◆ WHAT IS NEEDED: Using the records below, locate all lines containing "this" and return them.

▬▬▬

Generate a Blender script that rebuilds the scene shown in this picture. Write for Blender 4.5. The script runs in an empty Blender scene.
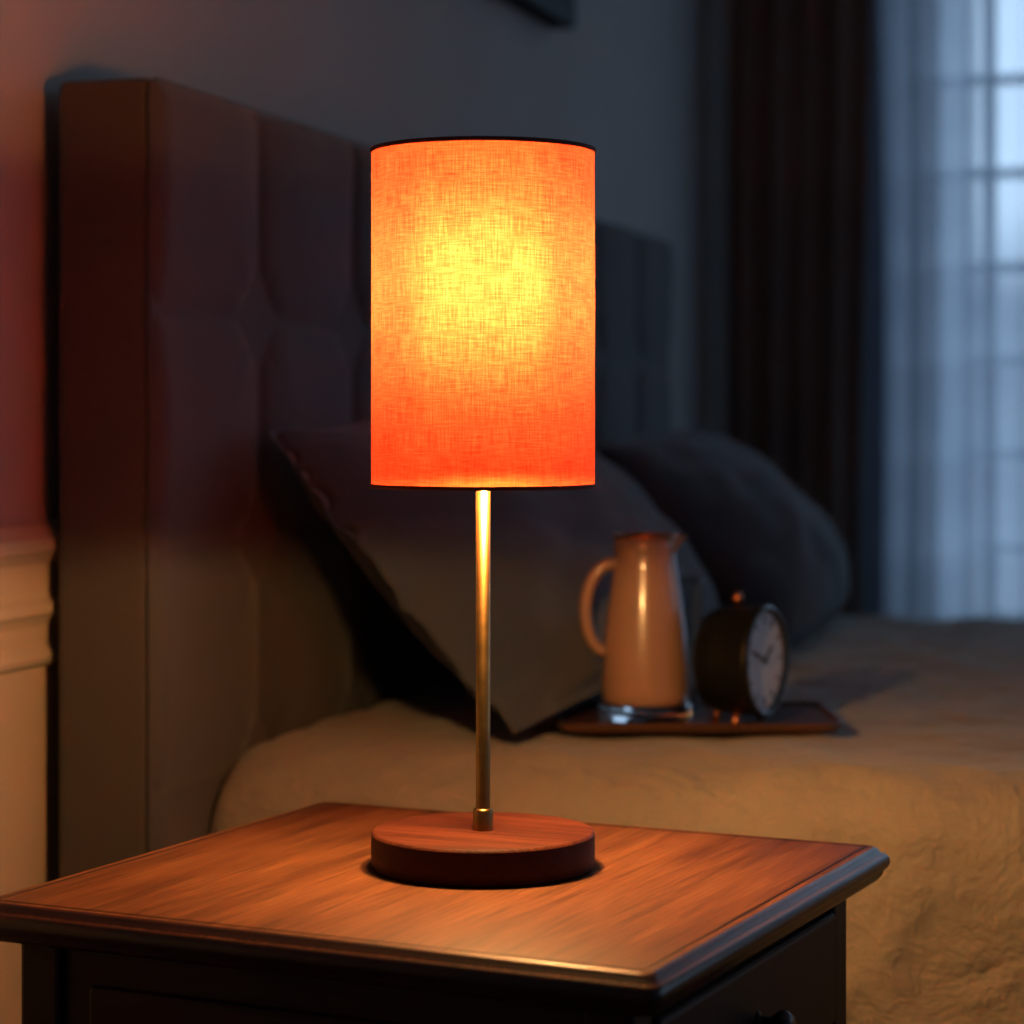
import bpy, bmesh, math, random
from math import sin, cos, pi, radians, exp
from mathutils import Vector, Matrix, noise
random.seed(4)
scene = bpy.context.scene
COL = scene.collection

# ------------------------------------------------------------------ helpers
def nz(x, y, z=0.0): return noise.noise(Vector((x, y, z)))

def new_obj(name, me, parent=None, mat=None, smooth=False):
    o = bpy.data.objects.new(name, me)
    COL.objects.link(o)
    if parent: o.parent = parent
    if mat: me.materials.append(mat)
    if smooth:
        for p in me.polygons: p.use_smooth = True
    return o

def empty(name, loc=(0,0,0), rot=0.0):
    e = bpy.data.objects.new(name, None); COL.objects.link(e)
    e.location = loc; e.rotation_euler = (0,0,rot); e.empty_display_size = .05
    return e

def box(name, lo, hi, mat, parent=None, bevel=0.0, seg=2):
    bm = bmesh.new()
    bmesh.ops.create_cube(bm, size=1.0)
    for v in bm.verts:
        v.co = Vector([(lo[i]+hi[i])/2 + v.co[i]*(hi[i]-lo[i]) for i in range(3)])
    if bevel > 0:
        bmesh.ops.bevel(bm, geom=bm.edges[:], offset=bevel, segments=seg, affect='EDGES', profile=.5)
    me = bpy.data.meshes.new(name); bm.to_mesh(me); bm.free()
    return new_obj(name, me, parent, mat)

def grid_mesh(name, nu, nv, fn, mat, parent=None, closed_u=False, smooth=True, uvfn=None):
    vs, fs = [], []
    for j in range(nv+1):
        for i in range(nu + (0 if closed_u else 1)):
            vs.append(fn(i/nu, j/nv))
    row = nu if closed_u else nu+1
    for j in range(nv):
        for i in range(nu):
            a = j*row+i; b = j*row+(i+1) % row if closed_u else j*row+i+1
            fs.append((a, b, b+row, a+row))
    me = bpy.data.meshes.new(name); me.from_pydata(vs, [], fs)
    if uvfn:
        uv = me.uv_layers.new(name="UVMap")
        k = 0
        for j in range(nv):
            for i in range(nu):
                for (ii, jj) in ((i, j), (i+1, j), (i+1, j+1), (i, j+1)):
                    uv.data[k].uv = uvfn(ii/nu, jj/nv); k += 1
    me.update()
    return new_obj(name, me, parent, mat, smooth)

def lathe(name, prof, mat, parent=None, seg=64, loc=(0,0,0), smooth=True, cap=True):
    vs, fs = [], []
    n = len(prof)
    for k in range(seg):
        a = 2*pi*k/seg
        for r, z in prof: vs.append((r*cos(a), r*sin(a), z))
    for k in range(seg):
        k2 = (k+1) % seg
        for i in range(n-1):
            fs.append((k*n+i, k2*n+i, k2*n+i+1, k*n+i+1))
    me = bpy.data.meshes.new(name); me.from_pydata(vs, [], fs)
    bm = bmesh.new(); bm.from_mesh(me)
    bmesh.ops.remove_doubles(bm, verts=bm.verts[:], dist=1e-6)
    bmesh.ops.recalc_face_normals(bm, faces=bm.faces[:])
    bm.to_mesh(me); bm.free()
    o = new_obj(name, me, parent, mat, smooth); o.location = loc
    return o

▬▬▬

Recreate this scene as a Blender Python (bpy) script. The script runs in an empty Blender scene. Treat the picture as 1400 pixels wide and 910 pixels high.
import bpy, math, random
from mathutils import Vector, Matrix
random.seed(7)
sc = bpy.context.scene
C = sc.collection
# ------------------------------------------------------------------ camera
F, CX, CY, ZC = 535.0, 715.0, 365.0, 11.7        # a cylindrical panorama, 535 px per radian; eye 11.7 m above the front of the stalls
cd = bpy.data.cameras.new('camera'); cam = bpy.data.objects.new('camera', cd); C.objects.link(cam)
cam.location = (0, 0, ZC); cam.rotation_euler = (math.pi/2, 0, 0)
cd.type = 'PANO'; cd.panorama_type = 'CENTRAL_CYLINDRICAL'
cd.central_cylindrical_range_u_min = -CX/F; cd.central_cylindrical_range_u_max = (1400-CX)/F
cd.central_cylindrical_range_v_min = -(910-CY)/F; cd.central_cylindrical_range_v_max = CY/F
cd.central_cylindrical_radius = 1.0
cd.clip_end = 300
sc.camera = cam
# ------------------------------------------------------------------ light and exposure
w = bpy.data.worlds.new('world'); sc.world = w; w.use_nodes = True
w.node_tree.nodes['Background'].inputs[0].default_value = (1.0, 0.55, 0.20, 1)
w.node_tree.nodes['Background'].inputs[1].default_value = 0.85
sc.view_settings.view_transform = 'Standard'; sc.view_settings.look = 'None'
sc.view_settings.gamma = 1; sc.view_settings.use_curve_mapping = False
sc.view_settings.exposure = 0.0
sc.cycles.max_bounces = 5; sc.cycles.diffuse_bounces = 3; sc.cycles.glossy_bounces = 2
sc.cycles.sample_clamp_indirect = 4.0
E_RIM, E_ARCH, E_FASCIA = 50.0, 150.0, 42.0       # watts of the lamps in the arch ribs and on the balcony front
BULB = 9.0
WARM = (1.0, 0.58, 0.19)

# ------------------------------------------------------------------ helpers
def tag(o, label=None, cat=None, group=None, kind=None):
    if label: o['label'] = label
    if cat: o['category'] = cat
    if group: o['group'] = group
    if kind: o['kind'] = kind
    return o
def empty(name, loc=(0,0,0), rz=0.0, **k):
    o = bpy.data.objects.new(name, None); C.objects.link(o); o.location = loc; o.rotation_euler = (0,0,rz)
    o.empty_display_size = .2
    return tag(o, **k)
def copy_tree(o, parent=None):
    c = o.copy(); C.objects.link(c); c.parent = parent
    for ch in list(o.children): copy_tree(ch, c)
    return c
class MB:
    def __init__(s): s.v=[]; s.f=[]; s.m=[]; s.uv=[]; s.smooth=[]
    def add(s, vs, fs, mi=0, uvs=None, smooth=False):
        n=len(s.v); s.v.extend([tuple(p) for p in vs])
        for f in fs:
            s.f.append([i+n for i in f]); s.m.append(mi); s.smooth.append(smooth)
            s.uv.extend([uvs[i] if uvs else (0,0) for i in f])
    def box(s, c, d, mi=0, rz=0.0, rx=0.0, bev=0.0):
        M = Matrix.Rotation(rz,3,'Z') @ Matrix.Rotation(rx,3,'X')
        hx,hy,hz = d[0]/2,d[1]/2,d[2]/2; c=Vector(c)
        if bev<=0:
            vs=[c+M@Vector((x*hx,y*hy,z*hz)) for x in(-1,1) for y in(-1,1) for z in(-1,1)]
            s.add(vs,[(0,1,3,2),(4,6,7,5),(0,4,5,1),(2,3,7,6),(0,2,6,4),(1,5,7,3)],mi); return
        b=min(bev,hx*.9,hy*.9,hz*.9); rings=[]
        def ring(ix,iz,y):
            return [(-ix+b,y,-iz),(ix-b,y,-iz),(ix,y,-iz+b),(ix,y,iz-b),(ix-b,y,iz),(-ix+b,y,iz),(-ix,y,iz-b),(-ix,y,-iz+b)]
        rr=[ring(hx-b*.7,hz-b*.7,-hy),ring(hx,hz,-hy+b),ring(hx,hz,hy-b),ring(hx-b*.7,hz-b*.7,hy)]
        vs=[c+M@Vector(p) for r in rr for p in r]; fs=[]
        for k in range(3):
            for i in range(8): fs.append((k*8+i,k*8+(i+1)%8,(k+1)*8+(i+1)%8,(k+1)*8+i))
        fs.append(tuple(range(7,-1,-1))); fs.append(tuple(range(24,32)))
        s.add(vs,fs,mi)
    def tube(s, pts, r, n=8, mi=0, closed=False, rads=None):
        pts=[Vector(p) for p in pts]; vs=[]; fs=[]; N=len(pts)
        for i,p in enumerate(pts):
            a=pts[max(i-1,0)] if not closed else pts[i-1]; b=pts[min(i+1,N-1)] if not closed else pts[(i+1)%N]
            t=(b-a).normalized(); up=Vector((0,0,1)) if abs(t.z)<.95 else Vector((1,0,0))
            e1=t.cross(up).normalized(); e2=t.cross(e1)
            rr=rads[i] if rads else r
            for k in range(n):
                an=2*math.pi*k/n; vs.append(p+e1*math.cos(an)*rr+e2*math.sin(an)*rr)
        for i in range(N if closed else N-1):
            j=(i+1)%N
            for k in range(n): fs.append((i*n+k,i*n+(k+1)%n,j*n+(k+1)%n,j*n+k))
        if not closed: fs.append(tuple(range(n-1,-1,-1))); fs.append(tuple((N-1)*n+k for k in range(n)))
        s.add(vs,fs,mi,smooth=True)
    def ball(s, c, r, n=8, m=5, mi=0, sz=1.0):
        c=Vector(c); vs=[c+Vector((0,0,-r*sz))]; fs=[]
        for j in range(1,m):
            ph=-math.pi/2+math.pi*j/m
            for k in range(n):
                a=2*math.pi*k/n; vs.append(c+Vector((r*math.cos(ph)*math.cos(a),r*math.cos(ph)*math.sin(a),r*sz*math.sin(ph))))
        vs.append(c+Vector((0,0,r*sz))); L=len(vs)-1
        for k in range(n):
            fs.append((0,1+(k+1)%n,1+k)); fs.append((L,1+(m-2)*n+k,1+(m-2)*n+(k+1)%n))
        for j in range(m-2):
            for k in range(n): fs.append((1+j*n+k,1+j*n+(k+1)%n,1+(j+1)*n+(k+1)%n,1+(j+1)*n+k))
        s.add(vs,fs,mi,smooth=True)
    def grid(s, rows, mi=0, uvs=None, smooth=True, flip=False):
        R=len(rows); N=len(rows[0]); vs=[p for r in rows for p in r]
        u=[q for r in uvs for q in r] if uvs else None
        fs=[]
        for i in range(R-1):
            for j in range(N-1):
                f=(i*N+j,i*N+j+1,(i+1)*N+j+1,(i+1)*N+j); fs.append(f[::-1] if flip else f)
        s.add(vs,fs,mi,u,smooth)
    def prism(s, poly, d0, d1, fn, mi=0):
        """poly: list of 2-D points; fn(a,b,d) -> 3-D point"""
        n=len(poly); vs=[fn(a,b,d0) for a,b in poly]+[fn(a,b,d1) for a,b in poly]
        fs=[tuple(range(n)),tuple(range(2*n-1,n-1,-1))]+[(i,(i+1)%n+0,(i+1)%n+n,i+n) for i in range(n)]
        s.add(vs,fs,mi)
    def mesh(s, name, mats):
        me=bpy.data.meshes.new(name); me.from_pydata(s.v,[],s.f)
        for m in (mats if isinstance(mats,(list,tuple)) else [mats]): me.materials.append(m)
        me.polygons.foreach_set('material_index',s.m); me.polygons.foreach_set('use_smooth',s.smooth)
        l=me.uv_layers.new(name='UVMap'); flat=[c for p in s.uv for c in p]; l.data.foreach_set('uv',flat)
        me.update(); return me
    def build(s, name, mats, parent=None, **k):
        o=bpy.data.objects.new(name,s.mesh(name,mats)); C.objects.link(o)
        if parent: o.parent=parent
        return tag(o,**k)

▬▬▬

◆ WRITTEN RESPONSE:
Generate a Blender script that rebuilds the scene shown in this picture. Write for Blender 4.5. The script runs in an empty Blender scene.
Recreate this scene as a Blender Python (bpy) script. The script runs in an empty Blender scene. Treat the picture as 1400 pixels wide and 910 pixels high.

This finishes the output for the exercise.